Wallschlaeger: I wouldn’t go as far as saying my work is an antidote, but I’m flattered by the suggestion! It’s more like a pushback: an against. And then the push sometimes walks right on through, where the possibility of connection can happen. I think with black art the struggle is inherent. When it’s categorized, or institutionalized, the struggle can get obscured. Although I enjoy just talking shop with other poets who come from different traditions than me, I also hope they feel what’s at the core of why I write the way that I do, even if they’re not capable of fully understanding it.

Davids: You mentioned that you’re working on a new manuscript that seems to be unfolding in a way that’s different from Houses and Crawlspace. Is there anything you care to share about your new work? What can we look forward to?

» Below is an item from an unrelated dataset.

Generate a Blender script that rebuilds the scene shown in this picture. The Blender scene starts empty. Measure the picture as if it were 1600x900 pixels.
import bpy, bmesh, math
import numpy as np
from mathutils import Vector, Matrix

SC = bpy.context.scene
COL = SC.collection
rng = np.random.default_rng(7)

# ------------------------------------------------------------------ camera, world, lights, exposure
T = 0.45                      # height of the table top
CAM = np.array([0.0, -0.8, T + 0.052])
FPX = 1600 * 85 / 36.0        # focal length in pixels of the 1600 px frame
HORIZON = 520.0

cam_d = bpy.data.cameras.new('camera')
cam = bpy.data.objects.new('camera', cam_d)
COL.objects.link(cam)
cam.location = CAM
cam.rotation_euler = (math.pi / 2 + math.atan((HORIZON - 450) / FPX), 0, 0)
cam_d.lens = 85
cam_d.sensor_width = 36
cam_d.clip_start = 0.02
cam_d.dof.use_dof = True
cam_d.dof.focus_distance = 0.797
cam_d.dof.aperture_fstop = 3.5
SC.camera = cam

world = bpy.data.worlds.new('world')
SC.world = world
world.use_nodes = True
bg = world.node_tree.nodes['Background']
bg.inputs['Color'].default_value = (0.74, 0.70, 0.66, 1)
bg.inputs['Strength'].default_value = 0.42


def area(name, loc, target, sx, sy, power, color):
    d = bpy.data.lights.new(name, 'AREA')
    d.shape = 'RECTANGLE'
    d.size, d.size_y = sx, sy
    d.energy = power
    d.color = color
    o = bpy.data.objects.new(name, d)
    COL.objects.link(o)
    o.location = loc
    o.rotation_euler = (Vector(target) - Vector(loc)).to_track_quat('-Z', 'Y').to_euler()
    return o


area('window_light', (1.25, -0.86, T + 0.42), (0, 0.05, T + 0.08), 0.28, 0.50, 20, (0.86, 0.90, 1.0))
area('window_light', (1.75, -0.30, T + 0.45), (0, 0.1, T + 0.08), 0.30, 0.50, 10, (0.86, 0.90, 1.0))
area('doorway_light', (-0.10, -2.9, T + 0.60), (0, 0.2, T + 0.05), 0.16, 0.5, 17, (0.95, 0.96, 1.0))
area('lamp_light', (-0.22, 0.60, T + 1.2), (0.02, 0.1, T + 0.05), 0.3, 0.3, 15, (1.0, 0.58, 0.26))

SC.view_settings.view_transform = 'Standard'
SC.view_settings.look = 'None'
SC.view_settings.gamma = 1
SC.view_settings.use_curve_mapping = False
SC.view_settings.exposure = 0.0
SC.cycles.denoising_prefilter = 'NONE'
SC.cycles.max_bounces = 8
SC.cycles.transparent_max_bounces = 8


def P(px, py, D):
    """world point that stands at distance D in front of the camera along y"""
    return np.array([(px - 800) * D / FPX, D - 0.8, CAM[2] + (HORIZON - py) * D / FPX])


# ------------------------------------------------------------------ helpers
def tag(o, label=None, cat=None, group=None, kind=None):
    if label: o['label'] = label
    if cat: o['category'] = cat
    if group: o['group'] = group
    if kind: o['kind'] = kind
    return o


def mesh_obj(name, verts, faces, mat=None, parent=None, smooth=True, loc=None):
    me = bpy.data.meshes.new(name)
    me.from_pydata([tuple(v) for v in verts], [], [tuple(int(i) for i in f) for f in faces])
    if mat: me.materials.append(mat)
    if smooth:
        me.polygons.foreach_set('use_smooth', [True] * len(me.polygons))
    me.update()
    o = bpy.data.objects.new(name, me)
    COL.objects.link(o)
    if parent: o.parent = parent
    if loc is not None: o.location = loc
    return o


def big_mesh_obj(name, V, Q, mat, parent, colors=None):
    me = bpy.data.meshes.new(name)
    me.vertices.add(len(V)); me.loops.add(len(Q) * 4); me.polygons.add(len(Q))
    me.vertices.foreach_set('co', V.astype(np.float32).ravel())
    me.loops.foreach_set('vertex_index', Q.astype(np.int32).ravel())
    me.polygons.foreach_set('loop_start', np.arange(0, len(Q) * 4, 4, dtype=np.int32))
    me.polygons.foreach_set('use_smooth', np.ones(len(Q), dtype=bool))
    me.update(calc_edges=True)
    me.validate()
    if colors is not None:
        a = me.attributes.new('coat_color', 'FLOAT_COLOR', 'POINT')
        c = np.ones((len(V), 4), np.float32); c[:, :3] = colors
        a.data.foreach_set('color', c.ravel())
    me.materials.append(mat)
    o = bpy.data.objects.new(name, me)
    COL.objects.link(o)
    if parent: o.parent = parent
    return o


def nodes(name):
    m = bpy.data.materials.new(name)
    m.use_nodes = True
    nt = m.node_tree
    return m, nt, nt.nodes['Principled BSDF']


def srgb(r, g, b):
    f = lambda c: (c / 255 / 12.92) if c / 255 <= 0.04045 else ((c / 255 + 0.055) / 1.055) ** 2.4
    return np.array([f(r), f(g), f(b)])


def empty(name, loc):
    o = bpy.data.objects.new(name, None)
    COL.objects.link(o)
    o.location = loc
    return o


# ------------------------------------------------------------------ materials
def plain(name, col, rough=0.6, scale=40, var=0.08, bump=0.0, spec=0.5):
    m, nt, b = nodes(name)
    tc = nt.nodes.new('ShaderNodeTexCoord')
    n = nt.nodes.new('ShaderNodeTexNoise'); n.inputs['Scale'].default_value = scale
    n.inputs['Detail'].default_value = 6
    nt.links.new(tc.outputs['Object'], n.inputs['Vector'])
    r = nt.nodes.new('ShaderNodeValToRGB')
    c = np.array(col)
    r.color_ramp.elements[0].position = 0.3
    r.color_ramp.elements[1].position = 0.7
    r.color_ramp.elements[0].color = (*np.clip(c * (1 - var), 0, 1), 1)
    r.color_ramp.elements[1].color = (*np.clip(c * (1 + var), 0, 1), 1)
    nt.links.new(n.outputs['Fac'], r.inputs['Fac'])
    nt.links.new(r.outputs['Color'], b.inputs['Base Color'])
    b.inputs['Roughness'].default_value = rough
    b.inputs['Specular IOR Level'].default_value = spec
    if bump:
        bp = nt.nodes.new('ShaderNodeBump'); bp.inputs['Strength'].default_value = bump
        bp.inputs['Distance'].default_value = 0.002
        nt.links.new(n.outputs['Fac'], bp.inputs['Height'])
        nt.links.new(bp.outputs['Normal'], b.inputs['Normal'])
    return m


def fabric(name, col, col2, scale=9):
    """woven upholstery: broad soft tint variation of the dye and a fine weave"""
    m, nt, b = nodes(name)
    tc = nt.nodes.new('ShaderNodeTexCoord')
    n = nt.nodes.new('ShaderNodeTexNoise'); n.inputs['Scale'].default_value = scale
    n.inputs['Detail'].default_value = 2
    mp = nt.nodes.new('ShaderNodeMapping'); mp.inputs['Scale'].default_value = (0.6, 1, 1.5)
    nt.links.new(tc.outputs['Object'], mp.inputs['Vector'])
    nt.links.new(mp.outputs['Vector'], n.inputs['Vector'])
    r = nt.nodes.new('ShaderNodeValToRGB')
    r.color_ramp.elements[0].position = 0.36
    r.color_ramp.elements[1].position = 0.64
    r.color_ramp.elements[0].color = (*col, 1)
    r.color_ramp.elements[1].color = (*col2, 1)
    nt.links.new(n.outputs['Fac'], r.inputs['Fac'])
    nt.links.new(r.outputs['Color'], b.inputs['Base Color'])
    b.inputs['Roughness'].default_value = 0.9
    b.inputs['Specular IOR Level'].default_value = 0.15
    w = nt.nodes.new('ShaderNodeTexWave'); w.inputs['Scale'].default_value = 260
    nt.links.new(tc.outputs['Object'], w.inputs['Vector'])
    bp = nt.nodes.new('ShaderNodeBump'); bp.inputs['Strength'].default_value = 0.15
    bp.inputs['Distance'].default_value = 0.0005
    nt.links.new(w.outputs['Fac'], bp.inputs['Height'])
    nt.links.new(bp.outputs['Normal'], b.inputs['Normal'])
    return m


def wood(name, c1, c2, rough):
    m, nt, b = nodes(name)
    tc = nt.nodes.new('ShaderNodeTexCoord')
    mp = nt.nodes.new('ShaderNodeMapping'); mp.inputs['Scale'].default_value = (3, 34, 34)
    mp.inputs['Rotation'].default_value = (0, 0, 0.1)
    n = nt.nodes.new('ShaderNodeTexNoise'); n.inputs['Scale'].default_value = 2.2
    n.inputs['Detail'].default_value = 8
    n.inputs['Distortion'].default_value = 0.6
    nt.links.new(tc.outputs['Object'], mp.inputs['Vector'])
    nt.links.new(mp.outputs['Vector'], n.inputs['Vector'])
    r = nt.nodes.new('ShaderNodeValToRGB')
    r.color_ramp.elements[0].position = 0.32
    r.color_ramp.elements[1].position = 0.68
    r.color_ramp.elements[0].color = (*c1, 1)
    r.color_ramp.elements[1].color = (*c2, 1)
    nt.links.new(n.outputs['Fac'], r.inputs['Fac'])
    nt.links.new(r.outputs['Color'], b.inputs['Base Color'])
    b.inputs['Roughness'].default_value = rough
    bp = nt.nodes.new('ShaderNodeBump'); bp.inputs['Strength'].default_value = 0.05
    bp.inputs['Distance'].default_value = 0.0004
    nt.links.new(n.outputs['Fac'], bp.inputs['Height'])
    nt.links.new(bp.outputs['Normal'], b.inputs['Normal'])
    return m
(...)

Wallschlaeger: Sure! It’s called Waterbaby and it’s a book based on water and other fluid — bluesy flowing things. The new work I’ve been publishing recently is all from this manuscript. So far, the reception of these poems has been great! It’s very exciting. But what’s different about this book is that all the poems have their own titles. Haha. It’s been awhile since I’ve written poems like this, poems that weren’t so dependent on one another. But it’s going well and I’m enjoying writing these poems. There’s a gravity to them that’s probably a reflection of the fact that I’m turning thirty-five next week. The girl is grown and all that, the maturing writer, etc. I dig it though. 



1. Nikki Wallschlaeger, Crawlspace (Lambertville, NJ: Bloof Books, 2017), 17.

2. Nikki Wallschlaeger, Houses (Providence, RI: Horse Less Press, 2015), 23.